[WHAT TO DO]: Keep only the lines from the top of the listing through the one with "W.node_tree.nodes['Background'].inputs[1].default_value = 1.0", and reproduce them unaltered.

[INFORMATION SHOWN]:
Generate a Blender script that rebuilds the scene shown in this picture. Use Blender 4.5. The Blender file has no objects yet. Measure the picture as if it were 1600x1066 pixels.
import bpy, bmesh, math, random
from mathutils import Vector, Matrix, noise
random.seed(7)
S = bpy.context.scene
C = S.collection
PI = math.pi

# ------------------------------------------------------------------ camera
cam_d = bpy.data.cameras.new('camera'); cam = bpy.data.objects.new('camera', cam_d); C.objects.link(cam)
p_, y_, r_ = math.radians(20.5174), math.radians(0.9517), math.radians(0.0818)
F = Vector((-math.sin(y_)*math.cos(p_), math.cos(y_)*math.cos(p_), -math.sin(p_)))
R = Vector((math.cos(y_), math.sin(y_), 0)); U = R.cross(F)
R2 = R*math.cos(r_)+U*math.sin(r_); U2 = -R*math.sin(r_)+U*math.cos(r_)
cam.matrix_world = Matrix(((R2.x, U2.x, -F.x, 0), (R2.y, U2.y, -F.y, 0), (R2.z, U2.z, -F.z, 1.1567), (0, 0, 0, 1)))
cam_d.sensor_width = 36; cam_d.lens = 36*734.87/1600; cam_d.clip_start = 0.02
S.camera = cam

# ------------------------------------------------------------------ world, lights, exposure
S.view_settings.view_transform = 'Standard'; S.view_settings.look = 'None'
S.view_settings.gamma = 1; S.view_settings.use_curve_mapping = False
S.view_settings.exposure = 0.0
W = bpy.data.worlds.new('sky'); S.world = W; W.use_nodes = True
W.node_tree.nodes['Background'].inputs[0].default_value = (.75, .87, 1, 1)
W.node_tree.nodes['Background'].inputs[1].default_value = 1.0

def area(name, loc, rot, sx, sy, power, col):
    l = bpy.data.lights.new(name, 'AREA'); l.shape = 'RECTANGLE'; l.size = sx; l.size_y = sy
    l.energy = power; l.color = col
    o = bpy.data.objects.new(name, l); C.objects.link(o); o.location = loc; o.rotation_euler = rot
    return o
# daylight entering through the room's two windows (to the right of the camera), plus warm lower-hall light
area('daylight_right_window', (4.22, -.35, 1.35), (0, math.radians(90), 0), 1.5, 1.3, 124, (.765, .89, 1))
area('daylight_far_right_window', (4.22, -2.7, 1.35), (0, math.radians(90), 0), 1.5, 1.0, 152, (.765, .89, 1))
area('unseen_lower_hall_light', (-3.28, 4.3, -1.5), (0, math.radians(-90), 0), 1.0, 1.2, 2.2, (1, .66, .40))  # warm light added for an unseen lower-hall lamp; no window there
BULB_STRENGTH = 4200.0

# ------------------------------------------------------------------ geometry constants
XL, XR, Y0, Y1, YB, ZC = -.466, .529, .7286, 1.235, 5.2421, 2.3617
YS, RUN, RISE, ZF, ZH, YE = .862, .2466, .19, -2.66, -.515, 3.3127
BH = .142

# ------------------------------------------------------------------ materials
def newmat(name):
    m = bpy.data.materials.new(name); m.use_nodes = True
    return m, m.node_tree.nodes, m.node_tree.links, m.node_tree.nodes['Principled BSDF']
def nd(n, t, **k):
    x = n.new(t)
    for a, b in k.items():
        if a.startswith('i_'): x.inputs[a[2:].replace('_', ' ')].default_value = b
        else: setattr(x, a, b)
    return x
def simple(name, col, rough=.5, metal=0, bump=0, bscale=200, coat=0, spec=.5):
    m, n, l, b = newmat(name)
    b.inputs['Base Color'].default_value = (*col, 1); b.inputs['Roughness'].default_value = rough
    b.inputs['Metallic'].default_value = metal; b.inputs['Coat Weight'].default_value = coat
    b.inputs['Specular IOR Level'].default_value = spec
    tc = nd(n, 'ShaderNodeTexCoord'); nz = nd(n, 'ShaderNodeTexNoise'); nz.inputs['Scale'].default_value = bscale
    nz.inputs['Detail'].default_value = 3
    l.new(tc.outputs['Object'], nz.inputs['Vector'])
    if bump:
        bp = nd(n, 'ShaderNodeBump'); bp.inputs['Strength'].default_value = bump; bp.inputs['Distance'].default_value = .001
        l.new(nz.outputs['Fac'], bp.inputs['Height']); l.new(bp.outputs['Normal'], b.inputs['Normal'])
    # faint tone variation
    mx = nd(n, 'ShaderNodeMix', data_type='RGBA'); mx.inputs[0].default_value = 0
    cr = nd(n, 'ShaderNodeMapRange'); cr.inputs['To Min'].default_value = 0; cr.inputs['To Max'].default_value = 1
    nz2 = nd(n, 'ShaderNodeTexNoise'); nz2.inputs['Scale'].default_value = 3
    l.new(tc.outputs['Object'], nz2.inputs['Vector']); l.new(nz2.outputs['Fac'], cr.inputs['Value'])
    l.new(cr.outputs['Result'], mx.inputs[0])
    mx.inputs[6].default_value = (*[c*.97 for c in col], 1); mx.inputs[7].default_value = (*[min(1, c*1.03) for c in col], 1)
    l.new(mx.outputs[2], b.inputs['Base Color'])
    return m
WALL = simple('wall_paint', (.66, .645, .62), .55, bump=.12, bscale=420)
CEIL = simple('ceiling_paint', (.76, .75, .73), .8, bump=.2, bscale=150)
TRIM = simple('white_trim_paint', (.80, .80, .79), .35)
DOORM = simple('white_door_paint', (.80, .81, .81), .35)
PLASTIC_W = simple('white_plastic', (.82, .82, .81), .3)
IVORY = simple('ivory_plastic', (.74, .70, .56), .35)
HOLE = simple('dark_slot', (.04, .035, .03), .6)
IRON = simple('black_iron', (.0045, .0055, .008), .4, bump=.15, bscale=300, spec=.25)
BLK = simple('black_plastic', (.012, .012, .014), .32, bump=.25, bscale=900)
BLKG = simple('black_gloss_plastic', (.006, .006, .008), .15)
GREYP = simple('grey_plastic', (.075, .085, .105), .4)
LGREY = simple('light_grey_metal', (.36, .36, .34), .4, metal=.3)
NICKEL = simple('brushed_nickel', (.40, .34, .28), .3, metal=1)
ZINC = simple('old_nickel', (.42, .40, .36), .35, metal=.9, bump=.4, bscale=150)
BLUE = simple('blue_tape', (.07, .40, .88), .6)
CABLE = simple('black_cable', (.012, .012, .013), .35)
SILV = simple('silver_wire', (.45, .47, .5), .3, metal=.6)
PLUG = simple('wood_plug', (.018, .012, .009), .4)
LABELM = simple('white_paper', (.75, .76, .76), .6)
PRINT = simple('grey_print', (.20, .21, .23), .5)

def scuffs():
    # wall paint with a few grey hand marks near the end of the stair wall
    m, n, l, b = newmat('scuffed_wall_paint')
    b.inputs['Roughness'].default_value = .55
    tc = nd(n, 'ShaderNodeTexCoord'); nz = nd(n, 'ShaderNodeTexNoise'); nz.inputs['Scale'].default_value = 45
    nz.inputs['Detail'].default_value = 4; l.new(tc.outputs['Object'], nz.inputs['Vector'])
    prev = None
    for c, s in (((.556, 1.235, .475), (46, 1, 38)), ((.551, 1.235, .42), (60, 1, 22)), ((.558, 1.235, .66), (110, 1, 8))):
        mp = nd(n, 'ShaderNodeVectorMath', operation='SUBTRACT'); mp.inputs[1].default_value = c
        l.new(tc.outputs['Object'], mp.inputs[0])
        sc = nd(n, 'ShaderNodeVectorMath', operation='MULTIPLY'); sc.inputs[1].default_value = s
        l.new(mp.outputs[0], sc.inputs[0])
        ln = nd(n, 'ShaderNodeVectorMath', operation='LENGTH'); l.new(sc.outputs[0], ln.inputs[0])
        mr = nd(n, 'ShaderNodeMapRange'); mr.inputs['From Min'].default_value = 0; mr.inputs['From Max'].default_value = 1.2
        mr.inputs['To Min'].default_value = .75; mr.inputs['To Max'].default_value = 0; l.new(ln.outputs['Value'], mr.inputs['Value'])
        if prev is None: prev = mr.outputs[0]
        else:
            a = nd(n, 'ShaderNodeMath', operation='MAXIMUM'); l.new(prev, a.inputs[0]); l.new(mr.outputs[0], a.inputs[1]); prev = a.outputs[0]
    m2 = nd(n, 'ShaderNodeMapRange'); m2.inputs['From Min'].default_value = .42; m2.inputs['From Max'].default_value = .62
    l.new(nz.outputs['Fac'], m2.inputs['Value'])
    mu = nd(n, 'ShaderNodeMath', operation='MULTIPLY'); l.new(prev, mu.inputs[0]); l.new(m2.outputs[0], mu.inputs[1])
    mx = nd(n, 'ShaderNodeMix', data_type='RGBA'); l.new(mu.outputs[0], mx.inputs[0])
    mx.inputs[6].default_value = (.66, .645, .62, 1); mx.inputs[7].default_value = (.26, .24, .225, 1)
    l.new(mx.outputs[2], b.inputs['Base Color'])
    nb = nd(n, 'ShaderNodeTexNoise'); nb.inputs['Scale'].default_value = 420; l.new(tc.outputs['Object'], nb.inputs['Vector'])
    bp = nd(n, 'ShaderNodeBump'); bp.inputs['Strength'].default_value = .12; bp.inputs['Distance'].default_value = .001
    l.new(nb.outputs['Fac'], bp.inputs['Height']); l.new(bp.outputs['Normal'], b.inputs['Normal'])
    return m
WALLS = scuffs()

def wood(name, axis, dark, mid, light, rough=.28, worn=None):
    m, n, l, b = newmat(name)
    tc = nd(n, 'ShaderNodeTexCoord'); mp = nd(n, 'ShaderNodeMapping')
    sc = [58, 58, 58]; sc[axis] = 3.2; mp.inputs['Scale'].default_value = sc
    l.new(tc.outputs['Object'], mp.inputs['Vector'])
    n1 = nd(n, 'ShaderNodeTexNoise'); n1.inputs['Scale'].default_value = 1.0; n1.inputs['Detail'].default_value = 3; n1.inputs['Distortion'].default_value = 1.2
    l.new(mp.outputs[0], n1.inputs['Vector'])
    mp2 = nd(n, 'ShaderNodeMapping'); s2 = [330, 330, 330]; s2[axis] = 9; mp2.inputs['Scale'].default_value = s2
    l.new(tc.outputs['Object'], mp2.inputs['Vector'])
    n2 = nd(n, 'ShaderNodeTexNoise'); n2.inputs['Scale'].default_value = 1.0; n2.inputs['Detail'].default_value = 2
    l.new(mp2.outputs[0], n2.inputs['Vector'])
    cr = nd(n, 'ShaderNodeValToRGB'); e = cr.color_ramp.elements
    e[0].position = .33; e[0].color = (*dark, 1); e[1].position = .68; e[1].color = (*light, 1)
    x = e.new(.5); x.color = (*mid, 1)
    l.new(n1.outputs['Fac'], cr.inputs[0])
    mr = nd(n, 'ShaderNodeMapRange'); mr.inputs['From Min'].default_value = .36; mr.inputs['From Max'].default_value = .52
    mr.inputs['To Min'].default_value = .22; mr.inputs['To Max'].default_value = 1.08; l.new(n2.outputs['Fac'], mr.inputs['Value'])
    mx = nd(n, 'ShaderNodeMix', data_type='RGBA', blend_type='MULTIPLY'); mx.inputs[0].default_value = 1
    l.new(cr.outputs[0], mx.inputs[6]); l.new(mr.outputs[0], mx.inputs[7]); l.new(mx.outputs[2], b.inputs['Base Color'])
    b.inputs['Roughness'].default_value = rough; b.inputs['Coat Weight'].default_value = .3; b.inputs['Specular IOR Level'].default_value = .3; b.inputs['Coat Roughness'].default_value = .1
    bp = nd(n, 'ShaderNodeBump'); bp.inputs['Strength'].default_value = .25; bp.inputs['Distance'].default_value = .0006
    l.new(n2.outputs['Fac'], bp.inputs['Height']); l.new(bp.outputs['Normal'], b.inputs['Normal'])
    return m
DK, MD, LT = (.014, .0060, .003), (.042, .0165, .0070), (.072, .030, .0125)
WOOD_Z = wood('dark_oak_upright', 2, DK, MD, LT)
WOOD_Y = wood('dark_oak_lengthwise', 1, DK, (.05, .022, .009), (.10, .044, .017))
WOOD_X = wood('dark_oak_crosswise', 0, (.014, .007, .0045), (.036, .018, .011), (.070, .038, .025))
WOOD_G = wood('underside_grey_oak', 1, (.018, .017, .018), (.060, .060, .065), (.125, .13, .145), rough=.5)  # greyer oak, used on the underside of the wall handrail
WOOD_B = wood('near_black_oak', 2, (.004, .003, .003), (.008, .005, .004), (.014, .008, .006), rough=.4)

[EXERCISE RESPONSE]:
Generate a Blender script that rebuilds the scene shown in this picture. Use Blender 4.5. The Blender file has no objects yet. Measure the picture as if it were 1600x1066 pixels.
import bpy, bmesh, math, random
from mathutils import Vector, Matrix, noise
random.seed(7)
S = bpy.context.scene
C = S.collection
PI = math.pi

# ------------------------------------------------------------------ camera
cam_d = bpy.data.cameras.new('camera'); cam = bpy.data.objects.new('camera', cam_d); C.objects.link(cam)
p_, y_, r_ = math.radians(20.5174), math.radians(0.9517), math.radians(0.0818)
F = Vector((-math.sin(y_)*math.cos(p_), math.cos(y_)*math.cos(p_), -math.sin(p_)))
R = Vector((math.cos(y_), math.sin(y_), 0)); U = R.cross(F)
R2 = R*math.cos(r_)+U*math.sin(r_); U2 = -R*math.sin(r_)+U*math.cos(r_)
cam.matrix_world = Matrix(((R2.x, U2.x, -F.x, 0), (R2.y, U2.y, -F.y, 0), (R2.z, U2.z, -F.z, 1.1567), (0, 0, 0, 1)))
cam_d.sensor_width = 36; cam_d.lens = 36*734.87/1600; cam_d.clip_start = 0.02
S.camera = cam

# ------------------------------------------------------------------ world, lights, exposure
S.view_settings.view_transform = 'Standard'; S.view_settings.look = 'None'
S.view_settings.gamma = 1; S.view_settings.use_curve_mapping = False
S.view_settings.exposure = 0.0
W = bpy.data.worlds.new('sky'); S.world = W; W.use_nodes = True
W.node_tree.nodes['Background'].inputs[0].default_value = (.75, .87, 1, 1)
W.node_tree.nodes['Background'].inputs[1].default_value = 1.0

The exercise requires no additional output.